◆ WHAT THIS TASK INVOLVES: Print the lines of the data, starting with the first, up to and including the line where "scene.render.resolution_y = 1024" appears.

◆ DATA PROVIDED:
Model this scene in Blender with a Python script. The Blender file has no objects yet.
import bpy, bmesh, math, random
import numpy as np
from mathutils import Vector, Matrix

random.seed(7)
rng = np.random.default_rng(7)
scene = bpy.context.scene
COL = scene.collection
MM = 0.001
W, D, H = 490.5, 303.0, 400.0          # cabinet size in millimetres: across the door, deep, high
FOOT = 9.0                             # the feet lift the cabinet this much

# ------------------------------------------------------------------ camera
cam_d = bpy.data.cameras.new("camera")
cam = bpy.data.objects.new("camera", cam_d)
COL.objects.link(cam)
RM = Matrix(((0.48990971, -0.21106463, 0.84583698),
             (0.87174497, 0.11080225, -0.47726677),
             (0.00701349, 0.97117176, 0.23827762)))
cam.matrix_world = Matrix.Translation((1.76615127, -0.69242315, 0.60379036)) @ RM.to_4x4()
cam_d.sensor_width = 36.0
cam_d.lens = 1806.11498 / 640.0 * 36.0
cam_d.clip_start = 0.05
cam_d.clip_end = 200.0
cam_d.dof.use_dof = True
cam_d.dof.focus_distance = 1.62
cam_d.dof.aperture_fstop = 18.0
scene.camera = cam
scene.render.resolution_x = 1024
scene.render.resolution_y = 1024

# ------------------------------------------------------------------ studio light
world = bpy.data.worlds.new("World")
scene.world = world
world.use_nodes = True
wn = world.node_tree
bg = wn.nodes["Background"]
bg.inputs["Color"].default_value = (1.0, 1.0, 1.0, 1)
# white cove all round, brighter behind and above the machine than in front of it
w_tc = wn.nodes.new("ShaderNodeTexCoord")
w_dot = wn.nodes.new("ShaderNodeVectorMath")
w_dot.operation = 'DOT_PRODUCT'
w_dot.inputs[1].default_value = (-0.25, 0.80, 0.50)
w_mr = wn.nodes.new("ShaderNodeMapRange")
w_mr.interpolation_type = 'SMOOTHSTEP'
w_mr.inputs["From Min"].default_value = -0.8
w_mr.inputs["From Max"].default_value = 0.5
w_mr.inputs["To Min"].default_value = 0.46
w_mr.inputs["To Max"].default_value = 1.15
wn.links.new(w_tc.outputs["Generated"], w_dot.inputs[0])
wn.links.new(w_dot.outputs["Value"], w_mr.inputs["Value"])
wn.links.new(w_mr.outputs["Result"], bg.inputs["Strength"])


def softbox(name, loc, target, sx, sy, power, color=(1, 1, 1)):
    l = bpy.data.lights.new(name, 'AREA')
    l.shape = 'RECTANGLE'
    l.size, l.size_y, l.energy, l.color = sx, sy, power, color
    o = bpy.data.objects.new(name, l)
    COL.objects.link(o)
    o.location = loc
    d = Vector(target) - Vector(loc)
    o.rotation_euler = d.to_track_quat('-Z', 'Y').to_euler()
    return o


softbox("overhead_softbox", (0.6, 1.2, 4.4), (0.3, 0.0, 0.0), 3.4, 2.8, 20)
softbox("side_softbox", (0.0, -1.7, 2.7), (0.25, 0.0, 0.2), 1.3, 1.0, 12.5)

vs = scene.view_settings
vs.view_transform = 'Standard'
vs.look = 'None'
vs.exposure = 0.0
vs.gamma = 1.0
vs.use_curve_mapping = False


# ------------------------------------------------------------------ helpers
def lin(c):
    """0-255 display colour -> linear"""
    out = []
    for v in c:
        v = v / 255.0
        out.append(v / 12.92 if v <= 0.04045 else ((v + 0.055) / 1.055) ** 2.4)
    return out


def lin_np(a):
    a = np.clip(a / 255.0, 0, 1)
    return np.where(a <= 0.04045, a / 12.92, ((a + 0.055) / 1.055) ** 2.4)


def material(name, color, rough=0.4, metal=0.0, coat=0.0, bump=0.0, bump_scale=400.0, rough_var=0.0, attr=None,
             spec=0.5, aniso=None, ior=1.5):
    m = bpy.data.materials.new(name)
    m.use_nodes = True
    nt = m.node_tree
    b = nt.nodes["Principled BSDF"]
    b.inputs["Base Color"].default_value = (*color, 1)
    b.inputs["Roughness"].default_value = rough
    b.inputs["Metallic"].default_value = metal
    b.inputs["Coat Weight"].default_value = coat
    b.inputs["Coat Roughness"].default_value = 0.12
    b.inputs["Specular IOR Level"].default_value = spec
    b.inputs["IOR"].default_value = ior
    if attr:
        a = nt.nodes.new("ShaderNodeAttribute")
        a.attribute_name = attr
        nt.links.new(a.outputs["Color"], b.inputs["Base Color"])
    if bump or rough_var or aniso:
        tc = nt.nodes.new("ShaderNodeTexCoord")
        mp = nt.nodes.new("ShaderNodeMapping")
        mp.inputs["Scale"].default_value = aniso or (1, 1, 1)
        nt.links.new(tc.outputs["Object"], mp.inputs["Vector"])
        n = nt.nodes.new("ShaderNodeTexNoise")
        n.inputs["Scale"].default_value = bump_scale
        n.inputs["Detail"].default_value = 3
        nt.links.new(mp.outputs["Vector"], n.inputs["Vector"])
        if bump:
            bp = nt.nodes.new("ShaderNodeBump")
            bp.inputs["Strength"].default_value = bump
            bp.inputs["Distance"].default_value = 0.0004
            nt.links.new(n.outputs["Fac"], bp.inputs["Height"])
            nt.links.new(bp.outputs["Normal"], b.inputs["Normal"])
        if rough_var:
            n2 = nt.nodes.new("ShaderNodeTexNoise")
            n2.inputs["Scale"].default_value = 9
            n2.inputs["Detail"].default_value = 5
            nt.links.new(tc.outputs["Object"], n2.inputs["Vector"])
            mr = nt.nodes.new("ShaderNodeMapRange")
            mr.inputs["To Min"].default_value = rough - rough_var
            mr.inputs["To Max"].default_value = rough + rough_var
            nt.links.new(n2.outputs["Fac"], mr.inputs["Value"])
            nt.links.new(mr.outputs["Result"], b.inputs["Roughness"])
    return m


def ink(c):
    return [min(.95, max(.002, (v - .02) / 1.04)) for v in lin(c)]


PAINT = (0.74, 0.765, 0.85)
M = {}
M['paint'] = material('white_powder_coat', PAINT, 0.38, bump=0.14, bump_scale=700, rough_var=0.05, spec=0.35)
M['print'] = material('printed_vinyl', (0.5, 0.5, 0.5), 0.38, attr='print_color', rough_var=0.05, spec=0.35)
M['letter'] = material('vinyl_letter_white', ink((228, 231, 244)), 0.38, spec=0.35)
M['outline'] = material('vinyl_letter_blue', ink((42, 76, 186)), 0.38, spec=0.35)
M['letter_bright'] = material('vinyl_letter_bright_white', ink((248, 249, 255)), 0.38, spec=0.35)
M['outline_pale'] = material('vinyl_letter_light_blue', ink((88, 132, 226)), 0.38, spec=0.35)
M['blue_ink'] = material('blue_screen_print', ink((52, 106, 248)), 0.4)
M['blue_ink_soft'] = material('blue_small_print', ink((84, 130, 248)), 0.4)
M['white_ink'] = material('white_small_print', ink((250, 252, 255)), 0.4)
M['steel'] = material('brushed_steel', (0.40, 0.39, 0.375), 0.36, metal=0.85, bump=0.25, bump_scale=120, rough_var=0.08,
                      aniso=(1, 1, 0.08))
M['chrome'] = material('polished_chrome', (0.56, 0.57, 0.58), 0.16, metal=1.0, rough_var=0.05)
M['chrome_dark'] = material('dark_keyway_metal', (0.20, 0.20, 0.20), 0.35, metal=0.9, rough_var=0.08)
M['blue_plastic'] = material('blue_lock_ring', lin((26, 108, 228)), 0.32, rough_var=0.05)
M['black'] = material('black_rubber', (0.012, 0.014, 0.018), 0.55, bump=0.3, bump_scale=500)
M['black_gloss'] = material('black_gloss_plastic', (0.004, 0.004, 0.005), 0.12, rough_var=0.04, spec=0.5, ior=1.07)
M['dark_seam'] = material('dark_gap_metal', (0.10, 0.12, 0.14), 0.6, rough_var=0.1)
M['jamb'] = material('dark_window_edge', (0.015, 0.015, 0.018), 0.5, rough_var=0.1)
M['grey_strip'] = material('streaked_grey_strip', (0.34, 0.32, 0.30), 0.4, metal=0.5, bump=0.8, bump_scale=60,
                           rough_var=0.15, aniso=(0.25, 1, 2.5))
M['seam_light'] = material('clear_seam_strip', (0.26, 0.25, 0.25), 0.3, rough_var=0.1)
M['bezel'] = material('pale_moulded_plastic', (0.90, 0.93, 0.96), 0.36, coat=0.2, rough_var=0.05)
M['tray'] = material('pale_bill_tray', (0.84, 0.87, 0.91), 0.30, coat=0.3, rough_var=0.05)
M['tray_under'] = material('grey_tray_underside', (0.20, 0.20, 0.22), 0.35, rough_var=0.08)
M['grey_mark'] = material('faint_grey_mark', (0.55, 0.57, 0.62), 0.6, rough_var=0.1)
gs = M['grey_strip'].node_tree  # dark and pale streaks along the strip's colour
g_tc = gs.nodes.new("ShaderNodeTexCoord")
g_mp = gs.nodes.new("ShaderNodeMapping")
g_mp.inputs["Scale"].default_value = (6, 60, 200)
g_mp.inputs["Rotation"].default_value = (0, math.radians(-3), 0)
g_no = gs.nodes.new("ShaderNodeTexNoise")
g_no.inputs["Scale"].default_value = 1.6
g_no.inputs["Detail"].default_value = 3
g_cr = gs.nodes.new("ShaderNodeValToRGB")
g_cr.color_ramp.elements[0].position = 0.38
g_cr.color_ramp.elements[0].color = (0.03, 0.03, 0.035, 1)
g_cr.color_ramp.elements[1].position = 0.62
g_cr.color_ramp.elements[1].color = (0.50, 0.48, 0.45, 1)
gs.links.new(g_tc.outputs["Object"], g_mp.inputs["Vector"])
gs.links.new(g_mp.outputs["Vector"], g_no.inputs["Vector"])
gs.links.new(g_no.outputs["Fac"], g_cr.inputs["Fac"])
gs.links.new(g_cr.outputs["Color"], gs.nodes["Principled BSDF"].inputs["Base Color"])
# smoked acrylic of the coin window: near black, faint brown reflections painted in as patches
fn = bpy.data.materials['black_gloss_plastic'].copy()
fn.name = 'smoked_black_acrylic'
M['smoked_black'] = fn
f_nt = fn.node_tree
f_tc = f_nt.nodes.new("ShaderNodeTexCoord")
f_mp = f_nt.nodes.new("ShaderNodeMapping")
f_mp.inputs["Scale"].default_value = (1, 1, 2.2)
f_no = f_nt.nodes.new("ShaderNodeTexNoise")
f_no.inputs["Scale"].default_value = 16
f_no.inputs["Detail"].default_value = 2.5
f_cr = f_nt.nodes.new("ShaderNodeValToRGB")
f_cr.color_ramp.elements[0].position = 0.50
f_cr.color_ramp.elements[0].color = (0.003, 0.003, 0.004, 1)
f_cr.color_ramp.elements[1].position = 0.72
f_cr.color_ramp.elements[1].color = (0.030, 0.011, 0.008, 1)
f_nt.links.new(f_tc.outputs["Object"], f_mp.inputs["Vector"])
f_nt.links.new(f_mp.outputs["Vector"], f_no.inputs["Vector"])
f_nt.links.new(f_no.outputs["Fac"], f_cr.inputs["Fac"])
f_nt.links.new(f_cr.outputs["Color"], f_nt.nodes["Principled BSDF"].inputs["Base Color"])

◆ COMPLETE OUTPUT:
Model this scene in Blender with a Python script. The Blender file has no objects yet.
import bpy, bmesh, math, random
import numpy as np
from mathutils import Vector, Matrix

random.seed(7)
rng = np.random.default_rng(7)
scene = bpy.context.scene
COL = scene.collection
MM = 0.001
W, D, H = 490.5, 303.0, 400.0          # cabinet size in millimetres: across the door, deep, high
FOOT = 9.0                             # the feet lift the cabinet this much

# ------------------------------------------------------------------ camera
cam_d = bpy.data.cameras.new("camera")
cam = bpy.data.objects.new("camera", cam_d)
COL.objects.link(cam)
RM = Matrix(((0.48990971, -0.21106463, 0.84583698),
             (0.87174497, 0.11080225, -0.47726677),
             (0.00701349, 0.97117176, 0.23827762)))
cam.matrix_world = Matrix.Translation((1.76615127, -0.69242315, 0.60379036)) @ RM.to_4x4()
cam_d.sensor_width = 36.0
cam_d.lens = 1806.11498 / 640.0 * 36.0
cam_d.clip_start = 0.05
cam_d.clip_end = 200.0
cam_d.dof.use_dof = True
cam_d.dof.focus_distance = 1.62
cam_d.dof.aperture_fstop = 18.0
scene.camera = cam
scene.render.resolution_x = 1024
scene.render.resolution_y = 1024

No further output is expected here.